Konferansta yürütülen tartışma ve tespitler ışığında Alevi Bektaşi Federasyonu, bileşenleri ve Alevi Bektaşi Federasyonu Birinci Kadın Konferansı düzenleyicileri adına şu çağrılar yapıldı:
🔹"Alevi inanç, kültür, felsefe ve söyleminde yalnızca 'kadın-erkek' değil, doğada ve evrendeki cümle canlı, bir 'can' olarak eşittir. Bu düşünce, Alevi olmayanlara bakışta da esastır. 'Yetmiş iki millete bir bakan' bir kültürün kadınları olarak, toplumsal cinsiyete dayalı bütün eşitsizlikleri ve ırkçılığın, türcülüğün her biçimini reddediyor, Alevi canları kendi değerlerine uygun düşünme ve davranmaya davet ediyoruz.
🔹Alevilerin 'kadın-erkek eşitliği' söylemi, evlerimizde, toplumsal ve kamusal hayatta, siyasal temsilde olduğu gibi ne yazık ki Alevi örgütlerinde de çoğu zaman 'sözde' kalmaktadır. Bu gerçekten hareketle bütün Alevi örgütlerini, yöneticileri, Alevi yolundan gelen temsilci ve siyasetçileri de ataerkil geçmişlerinden gelen eşitsizliklerle yüzleşmeye, onları da yolumuzun değerlerine uygun düşünüp davranmaya davet ediyoruz.
🔹Kotalar, kadın kollan, kadınlar kurulu, görünür-görünmez engeller, cam tavanlar gibi kalıntılarla malul örgütlerimizin kadın emeği, görünürlüğü ve temsiliyle daha da güzelleşeceğini biliyoruz. Bunun için Alevi örgütlerini, yöneticileri, temsilcileri, emekçileri ve gönüllüleriyle her alanda, yan yana eşitlik mücadelesine davet ediyoruz.
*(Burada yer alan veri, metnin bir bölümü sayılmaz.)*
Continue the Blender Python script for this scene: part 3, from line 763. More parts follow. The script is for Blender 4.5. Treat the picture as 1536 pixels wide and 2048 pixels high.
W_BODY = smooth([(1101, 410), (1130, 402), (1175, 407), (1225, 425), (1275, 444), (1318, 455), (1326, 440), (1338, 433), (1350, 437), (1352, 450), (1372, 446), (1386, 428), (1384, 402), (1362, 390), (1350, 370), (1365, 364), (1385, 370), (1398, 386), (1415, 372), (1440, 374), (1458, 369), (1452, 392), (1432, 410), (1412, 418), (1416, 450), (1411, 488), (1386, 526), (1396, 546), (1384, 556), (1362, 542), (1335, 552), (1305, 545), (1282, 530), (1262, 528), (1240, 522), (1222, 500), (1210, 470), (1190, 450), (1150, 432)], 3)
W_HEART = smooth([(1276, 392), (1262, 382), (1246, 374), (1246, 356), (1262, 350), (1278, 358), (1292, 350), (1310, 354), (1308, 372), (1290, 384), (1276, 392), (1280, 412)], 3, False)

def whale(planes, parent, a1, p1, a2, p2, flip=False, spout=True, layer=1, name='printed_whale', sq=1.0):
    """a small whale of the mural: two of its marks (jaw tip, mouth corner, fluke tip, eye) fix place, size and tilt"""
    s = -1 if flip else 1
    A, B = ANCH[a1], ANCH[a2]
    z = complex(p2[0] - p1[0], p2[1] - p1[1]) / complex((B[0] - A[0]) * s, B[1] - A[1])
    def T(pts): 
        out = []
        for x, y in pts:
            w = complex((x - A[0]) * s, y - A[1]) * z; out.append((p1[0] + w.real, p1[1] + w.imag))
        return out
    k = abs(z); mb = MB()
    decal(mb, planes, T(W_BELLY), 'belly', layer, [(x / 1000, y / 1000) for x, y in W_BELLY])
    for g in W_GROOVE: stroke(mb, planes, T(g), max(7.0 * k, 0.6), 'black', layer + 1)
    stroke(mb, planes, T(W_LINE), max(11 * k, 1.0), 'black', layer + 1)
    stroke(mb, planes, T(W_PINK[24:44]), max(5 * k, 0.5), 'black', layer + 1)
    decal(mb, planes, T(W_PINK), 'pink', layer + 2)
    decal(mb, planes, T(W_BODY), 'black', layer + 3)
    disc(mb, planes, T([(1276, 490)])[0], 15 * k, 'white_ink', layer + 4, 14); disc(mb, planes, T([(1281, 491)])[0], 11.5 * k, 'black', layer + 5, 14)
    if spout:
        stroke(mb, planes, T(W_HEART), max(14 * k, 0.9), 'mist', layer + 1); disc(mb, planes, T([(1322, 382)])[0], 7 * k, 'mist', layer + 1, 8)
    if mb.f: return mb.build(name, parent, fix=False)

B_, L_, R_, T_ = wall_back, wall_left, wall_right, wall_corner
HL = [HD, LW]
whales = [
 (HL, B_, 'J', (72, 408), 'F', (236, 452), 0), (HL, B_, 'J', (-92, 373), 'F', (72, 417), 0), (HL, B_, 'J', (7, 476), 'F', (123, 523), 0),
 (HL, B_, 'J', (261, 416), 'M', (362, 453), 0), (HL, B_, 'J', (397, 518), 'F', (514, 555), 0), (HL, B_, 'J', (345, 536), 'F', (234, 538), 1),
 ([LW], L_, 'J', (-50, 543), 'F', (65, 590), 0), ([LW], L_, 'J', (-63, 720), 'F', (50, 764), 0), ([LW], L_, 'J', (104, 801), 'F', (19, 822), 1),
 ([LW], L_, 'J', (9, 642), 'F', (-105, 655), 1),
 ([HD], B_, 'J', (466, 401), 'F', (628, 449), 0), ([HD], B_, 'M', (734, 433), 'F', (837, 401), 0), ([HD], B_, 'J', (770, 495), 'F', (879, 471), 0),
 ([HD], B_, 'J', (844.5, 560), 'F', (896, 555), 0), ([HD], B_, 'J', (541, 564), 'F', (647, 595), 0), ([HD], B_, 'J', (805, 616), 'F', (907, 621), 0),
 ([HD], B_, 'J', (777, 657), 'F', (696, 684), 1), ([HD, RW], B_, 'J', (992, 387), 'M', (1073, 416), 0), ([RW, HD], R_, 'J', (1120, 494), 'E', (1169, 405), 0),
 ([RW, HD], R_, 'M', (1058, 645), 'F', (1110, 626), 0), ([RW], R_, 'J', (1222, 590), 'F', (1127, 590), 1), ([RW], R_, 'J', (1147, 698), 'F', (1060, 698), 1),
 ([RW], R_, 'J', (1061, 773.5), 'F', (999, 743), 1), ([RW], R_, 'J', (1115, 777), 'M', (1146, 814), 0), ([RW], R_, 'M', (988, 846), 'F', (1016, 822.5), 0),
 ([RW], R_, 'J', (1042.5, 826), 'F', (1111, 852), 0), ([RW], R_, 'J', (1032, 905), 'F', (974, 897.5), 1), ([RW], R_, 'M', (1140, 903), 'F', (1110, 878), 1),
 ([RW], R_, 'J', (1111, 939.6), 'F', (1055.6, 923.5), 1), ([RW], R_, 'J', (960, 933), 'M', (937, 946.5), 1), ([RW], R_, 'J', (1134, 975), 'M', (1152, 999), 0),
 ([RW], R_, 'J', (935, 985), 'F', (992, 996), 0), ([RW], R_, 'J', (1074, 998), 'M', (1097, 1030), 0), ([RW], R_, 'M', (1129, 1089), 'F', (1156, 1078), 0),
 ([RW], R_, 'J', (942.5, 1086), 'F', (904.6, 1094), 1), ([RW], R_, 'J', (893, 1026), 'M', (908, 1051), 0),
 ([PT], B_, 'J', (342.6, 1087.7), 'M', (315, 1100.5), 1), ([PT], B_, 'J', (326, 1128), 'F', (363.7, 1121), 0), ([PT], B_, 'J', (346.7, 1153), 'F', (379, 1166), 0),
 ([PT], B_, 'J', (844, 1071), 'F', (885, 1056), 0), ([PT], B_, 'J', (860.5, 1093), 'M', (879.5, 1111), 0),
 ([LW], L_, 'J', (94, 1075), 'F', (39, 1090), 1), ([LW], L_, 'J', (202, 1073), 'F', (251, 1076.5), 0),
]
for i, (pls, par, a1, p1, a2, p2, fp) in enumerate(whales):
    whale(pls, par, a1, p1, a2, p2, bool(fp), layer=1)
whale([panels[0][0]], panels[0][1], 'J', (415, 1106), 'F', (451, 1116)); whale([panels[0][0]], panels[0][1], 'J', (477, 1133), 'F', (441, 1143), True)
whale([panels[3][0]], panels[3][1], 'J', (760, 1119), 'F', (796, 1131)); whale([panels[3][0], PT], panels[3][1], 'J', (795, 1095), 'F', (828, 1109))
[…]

🔹Cumhuriyetin ilk yüz yılı, Alevi kadınlar için de birçok yönden yeni haklar, özgürleşme, görünürlük ve güçlenme kazanımları getirmiştir. Fakat Alevilerin yaşadığı ayrımcılık, kıyım ve ötekileştirmelere ek olarak, Alevi kadınlar ayrıca hayatın her alamnda ataerkil düzenin zorluklarıyla da mücadele etmek durumunda kalmıştır. Cumhuriyetin ikinci yüzyılı, hem ilk yüzyılın birikimini koruma hem kadınların eşitlik ve özgürlük mücadelesinde bayrağı daha yukarı taşıma yüzyılı olacaktır. Alevi kadınları da bu mücadelenin her alanında yanımızda olmaya davet ediyoruz."